» Exercise aim
Please write out the lines of the data exactly, beginning with the first and ending with the line containing "a.disc((RC[0] + 224"; leave the pictures behind.

--

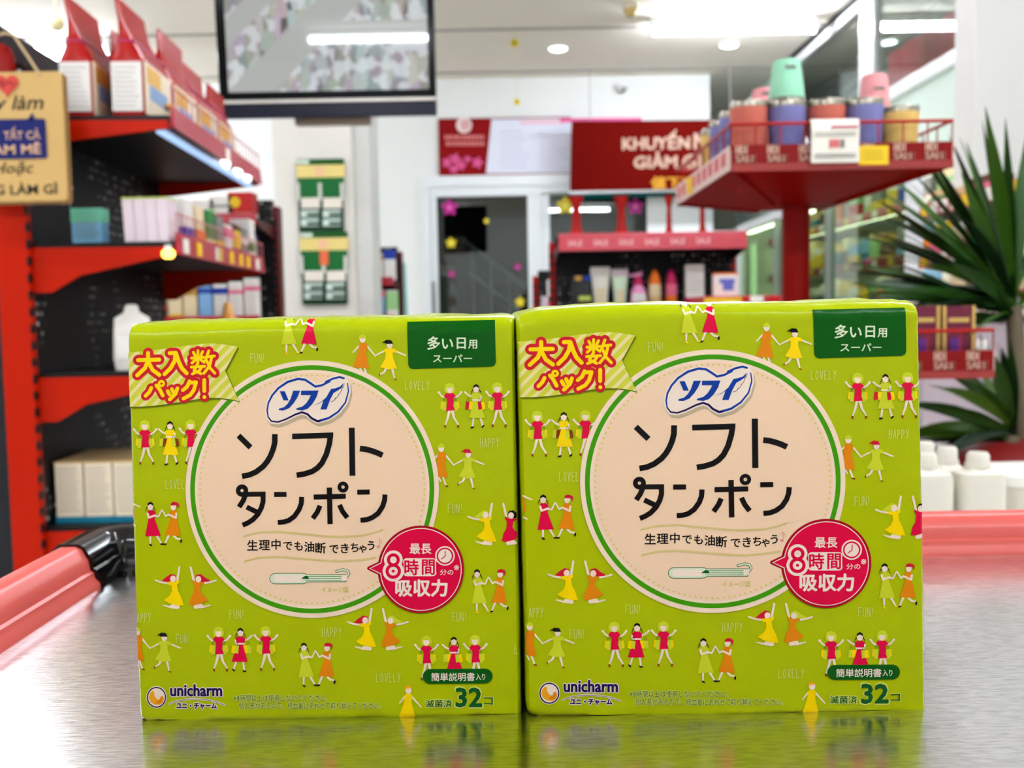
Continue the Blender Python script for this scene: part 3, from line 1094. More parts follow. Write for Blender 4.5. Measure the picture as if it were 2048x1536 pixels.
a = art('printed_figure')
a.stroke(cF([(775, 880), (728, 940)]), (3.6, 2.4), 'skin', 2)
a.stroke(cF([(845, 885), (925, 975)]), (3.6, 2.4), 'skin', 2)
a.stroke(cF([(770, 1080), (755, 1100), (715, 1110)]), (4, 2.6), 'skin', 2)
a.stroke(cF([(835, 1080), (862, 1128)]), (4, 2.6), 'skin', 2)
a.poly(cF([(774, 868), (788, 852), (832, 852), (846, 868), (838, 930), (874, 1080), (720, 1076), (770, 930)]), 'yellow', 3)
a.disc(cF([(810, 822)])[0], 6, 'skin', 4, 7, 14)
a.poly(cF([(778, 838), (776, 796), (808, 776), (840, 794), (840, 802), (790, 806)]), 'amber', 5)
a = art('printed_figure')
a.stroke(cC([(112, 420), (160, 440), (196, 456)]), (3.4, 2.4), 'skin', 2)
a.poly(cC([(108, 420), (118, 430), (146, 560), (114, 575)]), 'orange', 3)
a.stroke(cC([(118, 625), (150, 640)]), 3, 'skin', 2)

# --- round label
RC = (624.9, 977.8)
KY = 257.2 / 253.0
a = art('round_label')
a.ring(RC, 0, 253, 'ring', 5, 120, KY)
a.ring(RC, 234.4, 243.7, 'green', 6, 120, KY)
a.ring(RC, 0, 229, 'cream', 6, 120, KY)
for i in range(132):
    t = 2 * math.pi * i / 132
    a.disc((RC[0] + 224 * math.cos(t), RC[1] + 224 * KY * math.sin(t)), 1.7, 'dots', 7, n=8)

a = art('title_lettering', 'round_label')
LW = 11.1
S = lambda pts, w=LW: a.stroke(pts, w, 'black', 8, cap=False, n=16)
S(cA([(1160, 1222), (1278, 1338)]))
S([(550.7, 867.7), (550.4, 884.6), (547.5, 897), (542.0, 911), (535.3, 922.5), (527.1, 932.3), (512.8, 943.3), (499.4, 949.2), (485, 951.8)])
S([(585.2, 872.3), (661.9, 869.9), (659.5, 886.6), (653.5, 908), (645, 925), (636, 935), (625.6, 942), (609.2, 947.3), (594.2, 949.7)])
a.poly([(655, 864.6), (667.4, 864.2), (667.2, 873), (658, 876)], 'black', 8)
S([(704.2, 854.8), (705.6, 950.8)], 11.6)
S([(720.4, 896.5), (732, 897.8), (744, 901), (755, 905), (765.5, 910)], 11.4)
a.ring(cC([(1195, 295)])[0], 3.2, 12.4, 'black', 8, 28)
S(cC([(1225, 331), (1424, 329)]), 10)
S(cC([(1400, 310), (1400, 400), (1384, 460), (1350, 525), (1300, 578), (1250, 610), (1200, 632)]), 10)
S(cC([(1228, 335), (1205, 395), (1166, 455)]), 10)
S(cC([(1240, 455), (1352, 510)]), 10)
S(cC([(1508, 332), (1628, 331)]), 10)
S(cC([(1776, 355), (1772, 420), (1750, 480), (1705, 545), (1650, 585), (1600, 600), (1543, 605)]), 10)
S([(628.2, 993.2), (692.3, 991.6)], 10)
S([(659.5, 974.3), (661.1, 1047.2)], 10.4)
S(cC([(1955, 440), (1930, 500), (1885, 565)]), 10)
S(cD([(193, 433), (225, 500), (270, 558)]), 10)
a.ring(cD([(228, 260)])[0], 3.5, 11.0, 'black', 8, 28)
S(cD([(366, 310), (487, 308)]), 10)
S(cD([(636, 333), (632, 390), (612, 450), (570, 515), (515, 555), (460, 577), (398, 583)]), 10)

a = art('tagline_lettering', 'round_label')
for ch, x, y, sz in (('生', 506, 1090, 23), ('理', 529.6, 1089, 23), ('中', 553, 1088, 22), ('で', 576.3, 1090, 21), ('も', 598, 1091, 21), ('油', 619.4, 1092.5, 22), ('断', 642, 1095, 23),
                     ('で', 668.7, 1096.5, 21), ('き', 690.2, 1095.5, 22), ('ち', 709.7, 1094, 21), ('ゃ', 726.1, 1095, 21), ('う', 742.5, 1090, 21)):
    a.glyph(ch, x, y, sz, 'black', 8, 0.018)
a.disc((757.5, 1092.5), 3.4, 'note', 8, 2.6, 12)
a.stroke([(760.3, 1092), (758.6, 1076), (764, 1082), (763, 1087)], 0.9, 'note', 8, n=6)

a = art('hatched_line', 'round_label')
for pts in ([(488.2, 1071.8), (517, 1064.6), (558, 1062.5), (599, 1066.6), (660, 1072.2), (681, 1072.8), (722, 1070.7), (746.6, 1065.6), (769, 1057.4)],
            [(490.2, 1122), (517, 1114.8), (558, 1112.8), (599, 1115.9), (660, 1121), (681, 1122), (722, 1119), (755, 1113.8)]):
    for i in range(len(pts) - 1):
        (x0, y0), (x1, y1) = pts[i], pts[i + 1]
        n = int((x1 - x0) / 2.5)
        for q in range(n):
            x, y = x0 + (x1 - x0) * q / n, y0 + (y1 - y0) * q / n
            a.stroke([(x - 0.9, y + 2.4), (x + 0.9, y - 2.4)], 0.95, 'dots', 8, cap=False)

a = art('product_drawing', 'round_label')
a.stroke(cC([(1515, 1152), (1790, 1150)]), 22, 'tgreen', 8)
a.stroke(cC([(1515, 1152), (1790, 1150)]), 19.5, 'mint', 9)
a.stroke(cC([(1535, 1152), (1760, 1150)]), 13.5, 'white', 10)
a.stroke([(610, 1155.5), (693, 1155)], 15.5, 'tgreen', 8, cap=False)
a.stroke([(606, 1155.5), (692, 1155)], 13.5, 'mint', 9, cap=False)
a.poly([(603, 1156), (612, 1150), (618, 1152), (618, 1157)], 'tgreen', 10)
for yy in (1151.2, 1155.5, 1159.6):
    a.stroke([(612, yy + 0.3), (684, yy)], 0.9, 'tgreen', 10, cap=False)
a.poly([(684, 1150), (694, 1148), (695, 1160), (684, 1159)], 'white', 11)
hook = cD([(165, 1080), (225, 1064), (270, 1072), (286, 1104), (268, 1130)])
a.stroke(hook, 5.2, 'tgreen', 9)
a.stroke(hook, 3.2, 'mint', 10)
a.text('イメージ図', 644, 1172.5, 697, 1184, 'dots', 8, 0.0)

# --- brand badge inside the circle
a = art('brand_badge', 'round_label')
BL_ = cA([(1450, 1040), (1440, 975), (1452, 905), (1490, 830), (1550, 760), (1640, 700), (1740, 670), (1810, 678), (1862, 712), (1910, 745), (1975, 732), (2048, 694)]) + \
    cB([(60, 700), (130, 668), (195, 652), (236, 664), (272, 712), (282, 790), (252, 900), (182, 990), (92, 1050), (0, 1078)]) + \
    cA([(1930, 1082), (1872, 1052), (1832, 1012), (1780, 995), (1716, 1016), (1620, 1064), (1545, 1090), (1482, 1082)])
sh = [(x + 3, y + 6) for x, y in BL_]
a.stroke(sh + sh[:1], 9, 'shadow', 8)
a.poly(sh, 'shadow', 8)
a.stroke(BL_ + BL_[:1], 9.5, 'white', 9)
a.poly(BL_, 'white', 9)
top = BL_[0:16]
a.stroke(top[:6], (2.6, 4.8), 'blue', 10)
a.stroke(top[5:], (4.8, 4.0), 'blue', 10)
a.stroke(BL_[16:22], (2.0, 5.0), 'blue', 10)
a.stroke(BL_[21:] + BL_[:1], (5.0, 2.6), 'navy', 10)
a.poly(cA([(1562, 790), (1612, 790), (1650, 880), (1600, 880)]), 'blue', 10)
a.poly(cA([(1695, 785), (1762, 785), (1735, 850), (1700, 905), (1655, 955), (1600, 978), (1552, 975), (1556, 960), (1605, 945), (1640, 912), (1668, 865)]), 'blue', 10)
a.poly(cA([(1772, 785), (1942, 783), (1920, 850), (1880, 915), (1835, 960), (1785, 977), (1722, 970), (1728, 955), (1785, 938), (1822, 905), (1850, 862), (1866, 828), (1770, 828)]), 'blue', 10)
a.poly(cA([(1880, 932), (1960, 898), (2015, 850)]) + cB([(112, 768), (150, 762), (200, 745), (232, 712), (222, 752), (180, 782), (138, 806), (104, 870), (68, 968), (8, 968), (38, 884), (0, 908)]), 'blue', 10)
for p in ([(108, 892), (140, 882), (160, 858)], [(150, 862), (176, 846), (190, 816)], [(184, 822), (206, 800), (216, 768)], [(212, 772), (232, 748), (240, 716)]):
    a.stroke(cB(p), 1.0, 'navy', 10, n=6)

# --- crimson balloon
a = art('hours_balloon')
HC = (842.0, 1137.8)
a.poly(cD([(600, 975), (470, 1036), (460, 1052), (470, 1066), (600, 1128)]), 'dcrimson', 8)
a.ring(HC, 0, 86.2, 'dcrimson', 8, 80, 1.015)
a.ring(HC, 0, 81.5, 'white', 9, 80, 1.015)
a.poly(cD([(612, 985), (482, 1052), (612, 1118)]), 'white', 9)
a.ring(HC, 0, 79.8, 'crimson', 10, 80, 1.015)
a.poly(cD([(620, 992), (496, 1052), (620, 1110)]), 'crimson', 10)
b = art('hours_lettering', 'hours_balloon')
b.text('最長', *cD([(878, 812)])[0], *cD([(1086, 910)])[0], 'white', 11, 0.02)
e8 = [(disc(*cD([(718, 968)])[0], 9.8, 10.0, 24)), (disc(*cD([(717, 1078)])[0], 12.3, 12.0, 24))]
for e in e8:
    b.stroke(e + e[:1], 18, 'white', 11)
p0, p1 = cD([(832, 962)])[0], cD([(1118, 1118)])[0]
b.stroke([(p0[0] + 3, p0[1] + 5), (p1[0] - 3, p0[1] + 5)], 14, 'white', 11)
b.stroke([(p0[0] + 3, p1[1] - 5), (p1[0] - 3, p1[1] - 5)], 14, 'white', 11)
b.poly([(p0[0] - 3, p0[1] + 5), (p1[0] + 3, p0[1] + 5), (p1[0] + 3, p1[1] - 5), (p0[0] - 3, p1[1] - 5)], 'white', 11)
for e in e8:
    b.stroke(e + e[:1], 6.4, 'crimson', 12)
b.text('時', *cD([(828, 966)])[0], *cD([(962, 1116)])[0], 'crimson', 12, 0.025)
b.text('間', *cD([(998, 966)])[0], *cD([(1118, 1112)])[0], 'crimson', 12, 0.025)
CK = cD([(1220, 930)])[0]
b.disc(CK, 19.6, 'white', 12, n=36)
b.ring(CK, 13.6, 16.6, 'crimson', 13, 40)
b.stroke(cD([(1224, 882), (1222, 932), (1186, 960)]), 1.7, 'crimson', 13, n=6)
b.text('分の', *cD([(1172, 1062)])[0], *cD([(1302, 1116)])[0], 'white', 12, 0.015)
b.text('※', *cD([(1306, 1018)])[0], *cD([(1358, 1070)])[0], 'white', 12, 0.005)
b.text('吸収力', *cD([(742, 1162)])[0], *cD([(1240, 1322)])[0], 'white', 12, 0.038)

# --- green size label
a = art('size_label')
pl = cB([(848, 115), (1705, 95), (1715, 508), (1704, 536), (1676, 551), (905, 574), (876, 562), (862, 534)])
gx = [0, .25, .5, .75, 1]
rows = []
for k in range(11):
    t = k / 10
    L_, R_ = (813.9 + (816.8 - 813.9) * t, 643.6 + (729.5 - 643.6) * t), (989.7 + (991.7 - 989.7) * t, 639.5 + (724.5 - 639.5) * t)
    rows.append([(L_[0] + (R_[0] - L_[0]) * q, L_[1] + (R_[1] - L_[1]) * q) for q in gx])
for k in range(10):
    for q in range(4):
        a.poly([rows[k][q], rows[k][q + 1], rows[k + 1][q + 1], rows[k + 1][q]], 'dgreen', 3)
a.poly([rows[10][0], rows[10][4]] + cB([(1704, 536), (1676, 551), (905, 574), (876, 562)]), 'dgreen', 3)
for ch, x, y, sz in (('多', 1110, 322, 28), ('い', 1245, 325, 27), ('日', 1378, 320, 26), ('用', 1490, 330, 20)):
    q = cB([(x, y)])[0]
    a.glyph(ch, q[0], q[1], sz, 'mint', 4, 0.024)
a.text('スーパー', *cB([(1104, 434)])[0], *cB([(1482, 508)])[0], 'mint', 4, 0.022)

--

» Complete answer
Continue the Blender Python script for this scene: part 3, from line 1094. More parts follow. Write for Blender 4.5. Measure the picture as if it were 2048x1536 pixels.
a = art('printed_figure')
a.stroke(cF([(775, 880), (728, 940)]), (3.6, 2.4), 'skin', 2)
a.stroke(cF([(845, 885), (925, 975)]), (3.6, 2.4), 'skin', 2)
a.stroke(cF([(770, 1080), (755, 1100), (715, 1110)]), (4, 2.6), 'skin', 2)
a.stroke(cF([(835, 1080), (862, 1128)]), (4, 2.6), 'skin', 2)
a.poly(cF([(774, 868), (788, 852), (832, 852), (846, 868), (838, 930), (874, 1080), (720, 1076), (770, 930)]), 'yellow', 3)
a.disc(cF([(810, 822)])[0], 6, 'skin', 4, 7, 14)
a.poly(cF([(778, 838), (776, 796), (808, 776), (840, 794), (840, 802), (790, 806)]), 'amber', 5)
a = art('printed_figure')
a.stroke(cC([(112, 420), (160, 440), (196, 456)]), (3.4, 2.4), 'skin', 2)
a.poly(cC([(108, 420), (118, 430), (146, 560), (114, 575)]), 'orange', 3)
a.stroke(cC([(118, 625), (150, 640)]), 3, 'skin', 2)

# --- round label
RC = (624.9, 977.8)
KY = 257.2 / 253.0
a = art('round_label')
a.ring(RC, 0, 253, 'ring', 5, 120, KY)
a.ring(RC, 234.4, 243.7, 'green', 6, 120, KY)
a.ring(RC, 0, 229, 'cream', 6, 120, KY)
for i in range(132):
    t = 2 * math.pi * i / 132
    a.disc((RC[0] + 224 * math.cos(t), RC[1] + 224 * KY * math.sin(t)), 1.7, 'dots', 7, n=8)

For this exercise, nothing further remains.